[Scene script records]
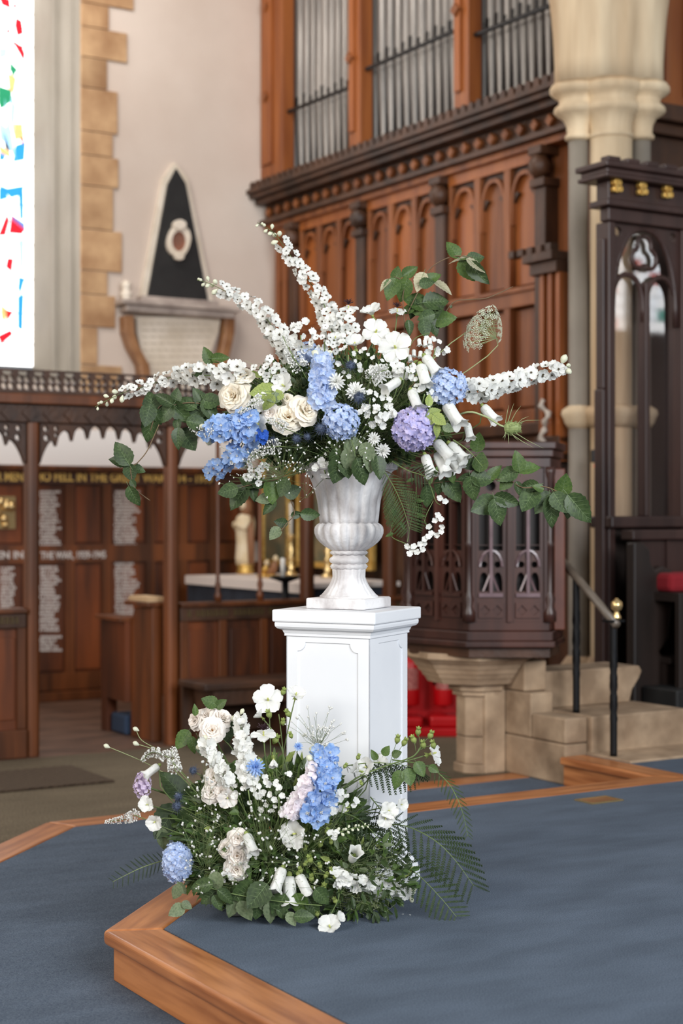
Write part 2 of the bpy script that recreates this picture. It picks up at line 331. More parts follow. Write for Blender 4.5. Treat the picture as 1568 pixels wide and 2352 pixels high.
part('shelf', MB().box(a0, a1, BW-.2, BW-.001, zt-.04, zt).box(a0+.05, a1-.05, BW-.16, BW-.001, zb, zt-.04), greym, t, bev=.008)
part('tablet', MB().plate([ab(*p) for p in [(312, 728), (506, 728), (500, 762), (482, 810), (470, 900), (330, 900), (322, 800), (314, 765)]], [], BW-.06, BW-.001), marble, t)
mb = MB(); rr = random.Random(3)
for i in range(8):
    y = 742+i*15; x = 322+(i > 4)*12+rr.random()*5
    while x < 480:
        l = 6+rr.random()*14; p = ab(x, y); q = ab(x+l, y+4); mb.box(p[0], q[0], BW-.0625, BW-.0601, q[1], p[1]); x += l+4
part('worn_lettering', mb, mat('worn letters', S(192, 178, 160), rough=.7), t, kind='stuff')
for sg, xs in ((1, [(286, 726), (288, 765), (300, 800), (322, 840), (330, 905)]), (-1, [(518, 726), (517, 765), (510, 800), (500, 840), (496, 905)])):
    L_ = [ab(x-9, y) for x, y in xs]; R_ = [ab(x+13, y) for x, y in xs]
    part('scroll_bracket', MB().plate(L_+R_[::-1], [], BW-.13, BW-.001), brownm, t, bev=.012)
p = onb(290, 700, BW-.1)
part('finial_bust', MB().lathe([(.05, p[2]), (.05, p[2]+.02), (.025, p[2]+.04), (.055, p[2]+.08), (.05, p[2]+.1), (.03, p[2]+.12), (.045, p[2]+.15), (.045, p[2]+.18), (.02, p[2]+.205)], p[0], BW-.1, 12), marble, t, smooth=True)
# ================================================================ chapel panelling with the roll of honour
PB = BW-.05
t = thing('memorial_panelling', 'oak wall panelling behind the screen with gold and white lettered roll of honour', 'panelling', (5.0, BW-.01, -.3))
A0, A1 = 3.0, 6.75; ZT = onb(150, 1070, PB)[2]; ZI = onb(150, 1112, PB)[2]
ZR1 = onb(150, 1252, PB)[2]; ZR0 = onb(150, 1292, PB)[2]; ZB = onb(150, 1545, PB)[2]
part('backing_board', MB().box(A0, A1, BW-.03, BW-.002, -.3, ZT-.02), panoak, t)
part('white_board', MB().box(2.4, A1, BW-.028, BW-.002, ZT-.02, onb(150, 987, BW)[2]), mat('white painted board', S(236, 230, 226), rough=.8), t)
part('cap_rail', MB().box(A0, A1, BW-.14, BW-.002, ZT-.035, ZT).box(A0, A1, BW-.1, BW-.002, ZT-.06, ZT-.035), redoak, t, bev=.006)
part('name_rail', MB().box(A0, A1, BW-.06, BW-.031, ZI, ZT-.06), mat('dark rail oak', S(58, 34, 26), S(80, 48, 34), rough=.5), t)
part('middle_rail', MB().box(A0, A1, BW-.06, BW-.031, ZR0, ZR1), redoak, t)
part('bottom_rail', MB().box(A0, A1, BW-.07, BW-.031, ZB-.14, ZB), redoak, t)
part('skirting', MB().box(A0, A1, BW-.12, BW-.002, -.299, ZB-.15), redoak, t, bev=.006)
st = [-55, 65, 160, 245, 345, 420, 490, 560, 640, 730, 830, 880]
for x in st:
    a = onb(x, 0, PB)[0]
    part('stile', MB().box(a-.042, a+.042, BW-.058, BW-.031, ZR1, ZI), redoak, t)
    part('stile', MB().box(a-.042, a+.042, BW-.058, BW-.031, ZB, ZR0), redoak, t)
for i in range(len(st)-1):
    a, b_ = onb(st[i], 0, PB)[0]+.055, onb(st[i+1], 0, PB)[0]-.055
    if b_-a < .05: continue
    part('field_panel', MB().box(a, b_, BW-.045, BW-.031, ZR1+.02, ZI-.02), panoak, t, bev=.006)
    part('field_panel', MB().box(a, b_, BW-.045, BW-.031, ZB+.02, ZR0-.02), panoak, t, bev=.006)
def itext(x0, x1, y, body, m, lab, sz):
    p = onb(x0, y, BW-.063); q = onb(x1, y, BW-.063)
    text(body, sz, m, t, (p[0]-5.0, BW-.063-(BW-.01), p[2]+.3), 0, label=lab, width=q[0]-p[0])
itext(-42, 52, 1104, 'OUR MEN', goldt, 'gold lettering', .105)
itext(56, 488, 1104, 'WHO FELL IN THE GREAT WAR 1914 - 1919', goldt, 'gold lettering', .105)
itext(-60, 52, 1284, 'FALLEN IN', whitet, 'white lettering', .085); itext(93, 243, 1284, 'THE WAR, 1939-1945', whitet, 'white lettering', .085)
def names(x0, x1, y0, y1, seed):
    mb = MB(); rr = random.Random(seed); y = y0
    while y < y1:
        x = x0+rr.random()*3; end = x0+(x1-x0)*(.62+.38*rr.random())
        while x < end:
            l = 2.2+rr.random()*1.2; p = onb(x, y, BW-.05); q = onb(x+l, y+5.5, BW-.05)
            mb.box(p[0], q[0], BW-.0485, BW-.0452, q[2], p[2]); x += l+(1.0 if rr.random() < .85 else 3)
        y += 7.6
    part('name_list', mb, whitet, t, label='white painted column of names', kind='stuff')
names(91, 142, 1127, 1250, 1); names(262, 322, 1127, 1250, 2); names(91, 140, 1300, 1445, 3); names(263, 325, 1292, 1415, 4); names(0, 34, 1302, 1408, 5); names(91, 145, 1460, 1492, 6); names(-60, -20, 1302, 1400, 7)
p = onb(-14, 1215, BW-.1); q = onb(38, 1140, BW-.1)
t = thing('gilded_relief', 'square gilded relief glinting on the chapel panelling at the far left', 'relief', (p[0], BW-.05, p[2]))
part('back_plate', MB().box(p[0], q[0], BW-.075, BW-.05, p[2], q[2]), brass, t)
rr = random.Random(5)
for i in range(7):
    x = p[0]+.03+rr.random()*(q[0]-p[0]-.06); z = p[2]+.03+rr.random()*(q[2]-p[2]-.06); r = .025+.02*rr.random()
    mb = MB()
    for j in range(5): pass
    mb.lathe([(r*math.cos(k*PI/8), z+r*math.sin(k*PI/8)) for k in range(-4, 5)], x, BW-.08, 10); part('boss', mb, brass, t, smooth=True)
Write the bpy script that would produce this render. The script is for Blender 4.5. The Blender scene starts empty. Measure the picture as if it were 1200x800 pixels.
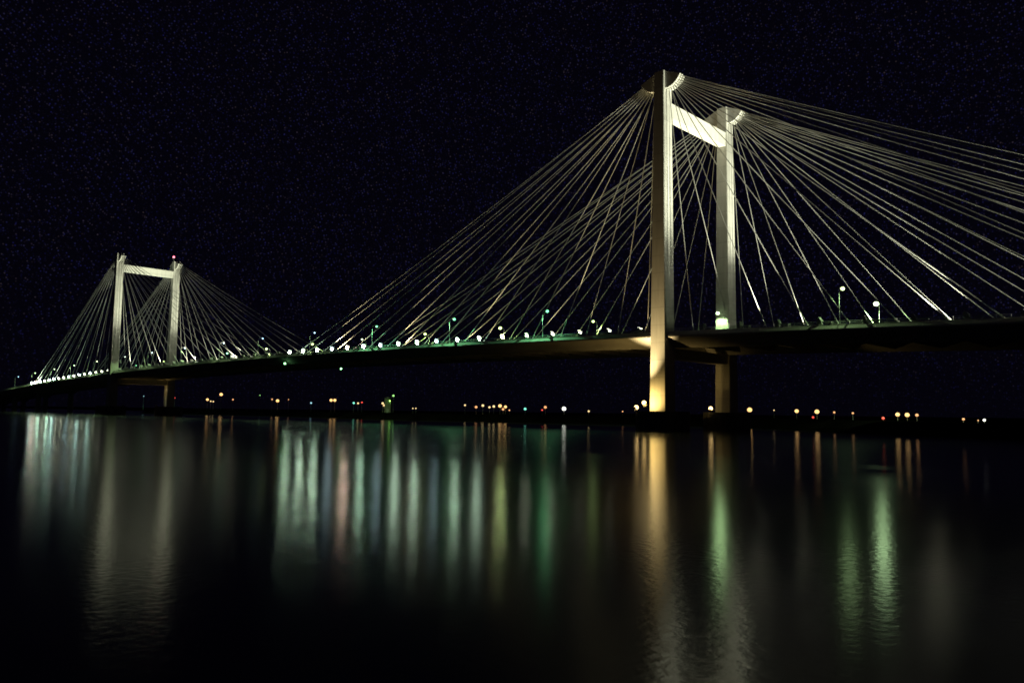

→ STATED EXERCISE
Among the entries above, identify all lines with "Blender" and copy them.

→ EXERCISE RESULT
Write part 2 of the bpy script that recreates this picture. It picks up at line 331. More parts follow. Write for Blender 4.5. Treat the picture as 1568 pixels wide and 2352 pixels high.
Write the bpy script that would produce this render. The script is for Blender 4.5. The Blender scene starts empty. Measure the picture as if it were 1200x800 pixels.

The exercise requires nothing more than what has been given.